Thursday, March 30, 2017

Calling Gloria

Written by  Brian George Hose

It all started years ago, when I was a teenager. “Ice Castles” was on cable and, not having anything better to do, I parked myself in front of the TV for a heaping helping of teenage angst. The tragic and triumphant story was entertaining, but what stuck with me was a song on the soundtrack. I’m terrible at remembering lyrics, which made it that much harder to find the song’s artist. All I could remember was that it was a glorious 80s pop ballad about a woman named Gloria. I asked everyone I could think of if they knew the song, but all I could offer was that the chorus started with the words, “calling Gloria.”

It’s important to note that this was in the early days of the internet and well before the advent of smart phones. The world wasn’t quite at my fingertips yet, so I relied on word of mouth to find Gloria. Having so little to go on, nobody could offer much help.

Years passed and from time to time I would still ask about Gloria. At this point she was a distant memory I rarely thought about. A few months ago, a friend mentioned “Ice Castles” and Gloria came rushing back to me. Unfortunately, this friend didn’t remember Gloria, and I found myself at another musical dead end.
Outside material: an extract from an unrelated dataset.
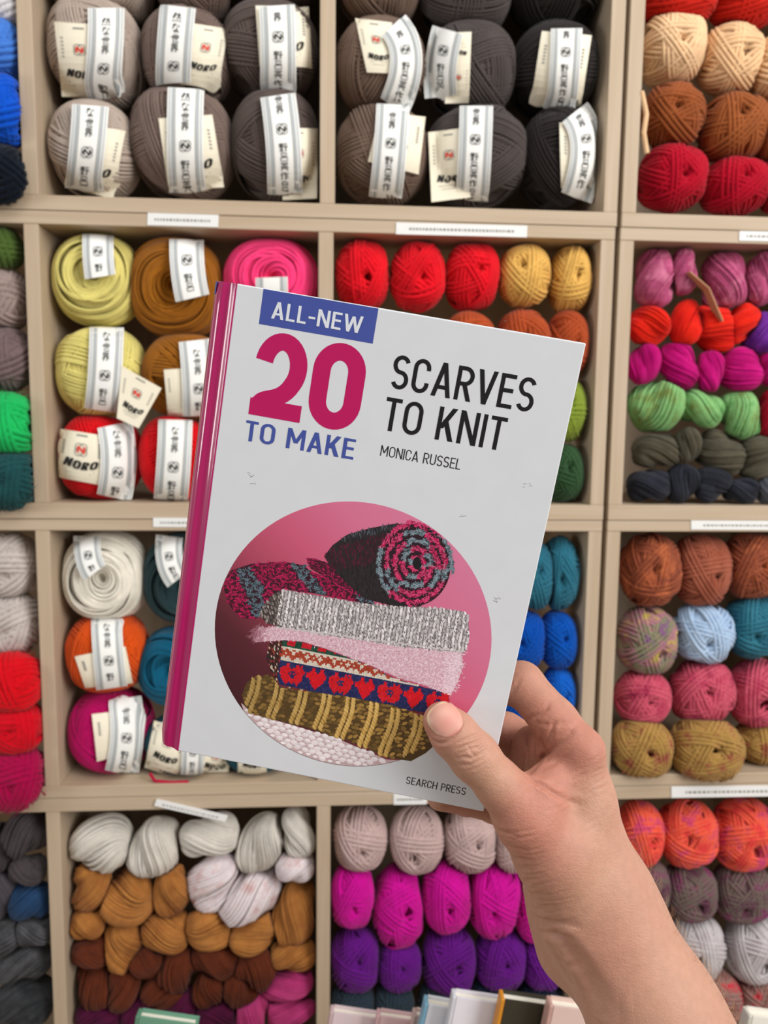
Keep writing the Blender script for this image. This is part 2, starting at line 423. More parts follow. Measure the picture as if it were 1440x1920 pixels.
def cake_mesh(mb, rng, rad, axis, rows=17, sr=0.0036, seg=48):
    """ball seen on its end: strands coil round and round the centre hole"""
    rad = np.asarray(rad, float); R = float(rad.mean())
    u, v, a = basis_from(axis)
    body(mb, rad, R, a, 0.34, 0.5)
    t = np.linspace(0, 2*PI, seg, endpoint=False); P = []; S = []
    for j in range(rows):
        lat = math.radians(-12 + 88*j/(rows-1)*1.0)
        grp = j//3
        rg = random.Random(grp*7 + int(rng.uniform(0, 3)))
        az = rg.uniform(0, 6.28); ti = rg.uniform(.05, .17)
        n = math.cos(ti)*a + math.sin(ti)*(math.cos(az)*u + math.sin(az)*v)
        c1 = np.cross(n, u); c1 /= np.linalg.norm(c1); c2 = np.cross(n, c1)
        for q in range(3):
            la = lat + (q-1)*0.037*rng.uniform(.8, 1.2)
            g = math.cos(la)*(np.cos(t)[:, None]*c1 + np.sin(t)[:, None]*c2) + math.sin(la)*n
            lz = 0.975 + 0.05*rng.uniform(0, 1) + 0.012*np.sin(t + rng.uniform(0, 6))
            P.append(squash(g, rad)*(lz*pit(g, a, 0.34, 0.5))[:, None]); S.append(sr*0.46*rng.uniform(.8, 1.2))
    P = np.array(P); nrm = P/rad**2; nrm /= np.linalg.norm(nrm, axis=2, keepdims=True)
    strands(mb, P, nrm, np.array(S))
def skein_mesh(mb, rng, a, R, Rd, ang, yaw=0.0, twist=None, ns=38, seg=30):
    """twisted hank: two fat plies wound round each other; a half length, R radius, ang tilt in the shelf plane"""
    Mx = rot_xyz(0, 0, yaw); Mx = np.array(Matrix.Rotation(-ang, 3, 'Y')) @ Mx
    x = np.linspace(-0.995, 0.995, seg)
    tw = (PI*0.55*rng.choice([-1, 1])) if twist is None else twist
    th0 = rng.uniform(0, PI)
    prof = np.sqrt(np.maximum(1-np.abs(x)**2.7, 0.0))
    for p in range(2):
        th = th0 + p*PI + tw*x*0.9
        off = 0.27*R*(0.35+0.65*prof)
        C = np.stack([x*a, off*np.cos(th)*Rd/R, off*np.sin(th)], 1)
        pr = 0.74*R*np.maximum(prof, 0.10)
        ph = np.linspace(0, 2*PI, ns, endpoint=False)
        P = []; Nn = []
        for f in ph:
            an = f + 0.5*tw*x + 0.05*math.sin(f*5)
            nn = np.stack([np.zeros(seg) + 0.55*np.sign(x)*np.abs(x)**5, np.cos(an)*Rd/R, np.sin(an)], 1)
            rr = pr*(1+rng.uniform(-.11, .06))
            P.append(C + rr[:, None]*np.stack([0.0*x, np.cos(an)*Rd/R, np.sin(an)], 1)); Nn.append(nn)
        P = np.array(P) @ Mx.T; Nn = np.array(Nn) @ Mx.T
        srr = np.broadcast_to((2*PI*pr/ns*0.47)[None, :], P.shape[:2])
        strands(mb, P, Nn, srr, closed=False)
        # core of the ply
        nu = 12; f = np.linspace(0, 2*PI, nu, endpoint=False)
        Q = C[:, None, :] + (pr*0.92)[:, None, None]*np.stack([0*f, np.cos(f)*Rd/R, np.sin(f)], 1)[None]
        idx = np.arange(seg*nu).reshape(seg, nu)
        q = np.stack([idx[:-1], np.roll(idx, -1, 1)[:-1], np.roll(idx, -1, 1)[1:], idx[1:]], -1).reshape(-1, 4)
        Q2 = (Q.reshape(-1, 3)) @ Mx.T
        mb.add(Q2, q)
        for e, row in ((0, idx[0]), (1, idx[-1])):
            cpt = (C[0] if e == 0 else C[-1]) @ Mx.T
            base = mb.n; mb.add(np.vstack([Q2[row], cpt]), t=[(k, (k+1) % nu, nu) if e == 0 else ((k+1) % nu, k, nu) for k in range(nu)])
def fuzz(mb, rng, rad, n=260, ln=0.012, r=0.00022):
    """loose mohair fibres standing off the ball"""
    d = rng.normal(size=(n, 3)); d /= np.linalg.norm(d, axis=1, keepdims=True)
    p0 = squash(d, rad)*1.0
    tg = rng.normal(size=(n, 3)); tg -= (tg*d).sum(1, keepdims=True)*d; tg /= np.linalg.norm(tg, axis=1, keepdims=True)
    l = ln*rng.uniform(.5, 1.2, (n, 1))
    P = np.stack([p0, p0 + d*l*.45 + tg*l*.35, p0 + d*l*.6 + tg*l*.95], 1)
    strands(mb, P, np.cross(tg, d)[:, None, :].repeat(3, 1), np.tile([r, r*.8, r*.3], (n, 1)), closed=False)
def sheet(mb, fn, nu, nv, m=0, th=0.0004):
    """thin paper: front grid, back grid and edges; fn(u, v) arrays in 0..1 -> points; y is depth"""
    U, V = np.meshgrid(np.linspace(0, 1, nu), np.linspace(0, 1, nv), indexing='ij')
    p = fn(U, V); q = p + np.array([0, th, 0])
    idx = np.arange(nu*nv).reshape(nu, nv)
    f = np.stack([idx[:-1, :-1], idx[1:, :-1], idx[1:, 1:], idx[:-1, 1:]], -1).reshape(-1, 4)
    mb.add(p.reshape(-1, 3), f, m=m)
    mb.add(q.reshape(-1, 3), f[:, ::-1], m=m)
    ed = np.concatenate([idx[:, 0], idx[-1, 1:], idx[::-1, -1][1:], idx[0, ::-1][1:-1]])
    n = len(ed); e2 = np.roll(ed, -1)
    mb.add(np.concatenate([p.reshape(-1, 3), q.reshape(-1, 3)]), np.stack([ed, ed+nu*nv, e2+nu*nv, e2], 1), m=m)

def fit(code, cx, cy, rx, ry, front=0.0, depth_k=1.0, clampit=True):
    """pixel ellipse -> centre and half sizes of a ball whose front lies at the shelf front (front > 0: stands out)"""
    rd = (rx+ry)/2*0.00064*depth_k
    Y = DSH + 0.004 + rd - front
    c = at_plane(cx, cy, Y); k = Y/F
    l, r = at_plane(cx-rx, cy, Y)[0], at_plane(cx+rx, cy, Y)[0]
    t, bt = at_plane(cx, cy-ry, Y)[2], at_plane(cx, cy+ry, Y)[2]
    if clampit:
        x0, x1, z0, z1 = cell(code)
        if front <= 0.02:
            l = max(l, x0); r = min(r, x1)
        if front <= 0.02: bt = max(bt, z0)
        t = min(t, z1)
    return np.array([(l+r)/2, Y, (t+bt)/2]), np.array([(r-l)/2, rd, (t-bt)/2])
SOFT = {}
def register(code, o, c, rad, off=(0, 0, 0)):
    SOFT.setdefault(code, []).append((o, np.array(c, float), np.array(rad, float), np.array(off, float)))
SEED = [11]
def clamp_cell(mb, code, c):
    """soft wool pressed against the boards of its compartment"""
    x0, x1, z0, z1 = cell(code)
    for v in mb.v:
        k = v[:, 1] + c[1] > DSH - .009
        v[k, 0] = np.clip(v[k, 0], x0-c[0]+.0006, x1-c[0]-.0006); v[k, 2] = np.clip(v[k, 2], z0-c[2]+.0003, z1-c[2]-.0006)
def new_rng():
    SEED[0] += 17; return np.random.default_rng(SEED[0])
def yarn_ball(code, cx, cy, rx, ry, col, label, group, kind='ball', front=0.0, hairy=False, tilt=0.35, **kw):
    rng = new_rng()
    c, rad = fit(code, cx, cy, rx, ry, front)
    rr = rad*0.955
    mb = MB()
    ax = np.array([rng.uniform(-tilt, tilt), -1.0, rng.uniform(-tilt, tilt)])
    if kind == 'ball': ball_mesh(mb, rng, rr, ax, **kw)
    elif kind == 'thick': ball_mesh(mb, rng, rr, ax, nb=9, per=4, sr=0.0034, step=0.0055, hole=0.34, depth=0.30, wobble=0.06, **kw)
    if hairy: fuzz(mb, rng, rr*1.0)
    clamp_cell(mb, code, c)
    o = mb.build('yarn_ball', yarn(col), loc=c)
    register(code, o, c, rad)
    return tag(o, label, 'yarn ball', group)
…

Then, a few weeks ago, a friend posted a number on Facebook. He asked us to figure out the number’s meaning, so I quickly turned to my best friend Google for an answer. It turns out that the number was from the Atlantic Records catalogue, which lists the catalogue number for all the label’s albums. The number in question belonged to the album Self Control by singer Laura Branigan. Not knowing anything about Ms. Branigan, I made another Google search.

It turns out that Laura Branigan is most famous for a song called “Gloria,” which appeared on both the “Ice Castles” and “Footloose” soundtracks. To say I was thrilled to have finally found Gloria is an understatement. It was like bumping into an old friend I hadn’t seen (or heard) in years.

And Gloria was just as glorious as I remembered. What I hadn’t remembered was that Gloria seems to be a hot, hot mess. She’s hearing voices in her head, there are people looking for her, and she’s living a secret life under an alias. She also seems to be in crisis, experiencing delusions of grandeur, and struggling with the fact that everyone who used to want her is no longer calling. Poor Gloria.

Gloria was still on my mind this past week when I visited my brother and his family in Wisconsin. My sister-in-law had arranged to take me to a local gay bar for karaoke night. While I love karaoke, I’m hesitant to sing. I have a low bass voice that doesn’t fit most pop songs and I like to avoid public humiliation. But, after telling her about Gloria and my years-long struggle to find her, she said, “I think you found your song.”

So, I did it. I belted out “Gloria,” shouting the high notes and squeezing out every last breath to hold the notes that seem to go on forever. I wish I could say that I received a standing ovation, but the truth is that there was a spattering of applause before the DJ introduced the next singer.

That didn’t matter though, because in the moment it truly felt like I had been reunited with an old friend. During all those years of looking for and calling Gloria, she had also been looking for me. Like Dorothy in The Wizard of Oz, I realized that what I had been searching for had been there the whole time, just waiting for me to find it. Somehow, the universe gave me a gift, and her name is Gloria.